Each entry below is to be extracted exactly.

Data records

=======

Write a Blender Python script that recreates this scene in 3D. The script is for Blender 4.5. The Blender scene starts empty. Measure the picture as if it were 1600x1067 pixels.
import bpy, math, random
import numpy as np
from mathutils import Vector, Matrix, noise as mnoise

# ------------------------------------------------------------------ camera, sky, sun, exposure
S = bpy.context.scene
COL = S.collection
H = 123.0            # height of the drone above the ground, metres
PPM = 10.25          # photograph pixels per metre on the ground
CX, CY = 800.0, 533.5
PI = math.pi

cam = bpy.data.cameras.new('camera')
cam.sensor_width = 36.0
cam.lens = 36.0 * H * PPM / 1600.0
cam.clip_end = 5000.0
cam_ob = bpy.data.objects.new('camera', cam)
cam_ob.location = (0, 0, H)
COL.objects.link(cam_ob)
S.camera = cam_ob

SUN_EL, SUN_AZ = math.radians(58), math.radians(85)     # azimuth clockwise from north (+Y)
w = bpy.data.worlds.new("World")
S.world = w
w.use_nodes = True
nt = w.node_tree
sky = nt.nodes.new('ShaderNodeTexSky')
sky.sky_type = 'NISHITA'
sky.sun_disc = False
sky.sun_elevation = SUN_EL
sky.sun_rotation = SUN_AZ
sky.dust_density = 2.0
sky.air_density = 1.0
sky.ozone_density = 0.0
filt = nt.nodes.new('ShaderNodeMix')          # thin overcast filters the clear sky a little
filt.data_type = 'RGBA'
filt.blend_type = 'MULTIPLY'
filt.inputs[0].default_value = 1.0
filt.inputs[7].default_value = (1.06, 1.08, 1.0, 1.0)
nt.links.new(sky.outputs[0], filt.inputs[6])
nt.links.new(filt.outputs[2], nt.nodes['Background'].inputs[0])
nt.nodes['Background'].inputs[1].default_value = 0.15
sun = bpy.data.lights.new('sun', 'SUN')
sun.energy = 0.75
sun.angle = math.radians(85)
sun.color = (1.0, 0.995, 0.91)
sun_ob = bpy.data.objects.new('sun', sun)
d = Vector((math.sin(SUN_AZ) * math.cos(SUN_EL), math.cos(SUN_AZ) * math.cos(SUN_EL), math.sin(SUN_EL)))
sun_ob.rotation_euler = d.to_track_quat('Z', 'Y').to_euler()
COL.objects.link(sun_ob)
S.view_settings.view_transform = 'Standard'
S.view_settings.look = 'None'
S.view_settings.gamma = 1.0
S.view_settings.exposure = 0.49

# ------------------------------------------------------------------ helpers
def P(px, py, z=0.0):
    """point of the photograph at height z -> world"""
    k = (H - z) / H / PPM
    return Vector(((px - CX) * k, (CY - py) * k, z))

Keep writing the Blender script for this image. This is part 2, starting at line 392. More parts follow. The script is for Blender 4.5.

=======

### Response to the exercise:
Write a Blender Python script that recreates this scene in 3D. The script is for Blender 4.5. The Blender scene starts empty. Measure the picture as if it were 1600x1067 pixels.
import bpy, math, random
import numpy as np
from mathutils import Vector, Matrix, noise as mnoise

# ------------------------------------------------------------------ camera, sky, sun, exposure
S = bpy.context.scene
COL = S.collection
H = 123.0            # height of the drone above the ground, metres
PPM = 10.25          # photograph pixels per metre on the ground
CX, CY = 800.0, 533.5
PI = math.pi

cam = bpy.data.cameras.new('camera')
cam.sensor_width = 36.0
cam.lens = 36.0 * H * PPM / 1600.0
cam.clip_end = 5000.0
cam_ob = bpy.data.objects.new('camera', cam)
cam_ob.location = (0, 0, H)
COL.objects.link(cam_ob)
S.camera = cam_ob

SUN_EL, SUN_AZ = math.radians(58), math.radians(85)     # azimuth clockwise from north (+Y)
w = bpy.data.worlds.new("World")
S.world = w
w.use_nodes = True
nt = w.node_tree
sky = nt.nodes.new('ShaderNodeTexSky')
sky.sky_type = 'NISHITA'
sky.sun_disc = False
sky.sun_elevation = SUN_EL
sky.sun_rotation = SUN_AZ
sky.dust_density = 2.0
sky.air_density = 1.0
sky.ozone_density = 0.0
filt = nt.nodes.new('ShaderNodeMix')          # thin overcast filters the clear sky a little
filt.data_type = 'RGBA'
filt.blend_type = 'MULTIPLY'
filt.inputs[0].default_value = 1.0
filt.inputs[7].default_value = (1.06, 1.08, 1.0, 1.0)
nt.links.new(sky.outputs[0], filt.inputs[6])
nt.links.new(filt.outputs[2], nt.nodes['Background'].inputs[0])
nt.nodes['Background'].inputs[1].default_value = 0.15
sun = bpy.data.lights.new('sun', 'SUN')
sun.energy = 0.75
sun.angle = math.radians(85)
sun.color = (1.0, 0.995, 0.91)
sun_ob = bpy.data.objects.new('sun', sun)
d = Vector((math.sin(SUN_AZ) * math.cos(SUN_EL), math.cos(SUN_AZ) * math.cos(SUN_EL), math.sin(SUN_EL)))
sun_ob.rotation_euler = d.to_track_quat('Z', 'Y').to_euler()
COL.objects.link(sun_ob)
S.view_settings.view_transform = 'Standard'
S.view_settings.look = 'None'
S.view_settings.gamma = 1.0
S.view_settings.exposure = 0.49

# ------------------------------------------------------------------ helpers
def P(px, py, z=0.0):
    """point of the photograph at height z -> world"""
    k = (H - z) / H / PPM
    return Vector(((px - CX) * k, (CY - py) * k, z))

Keep writing the Blender script for this image. This is part 2, starting at line 392. More parts follow. The script is for Blender 4.5.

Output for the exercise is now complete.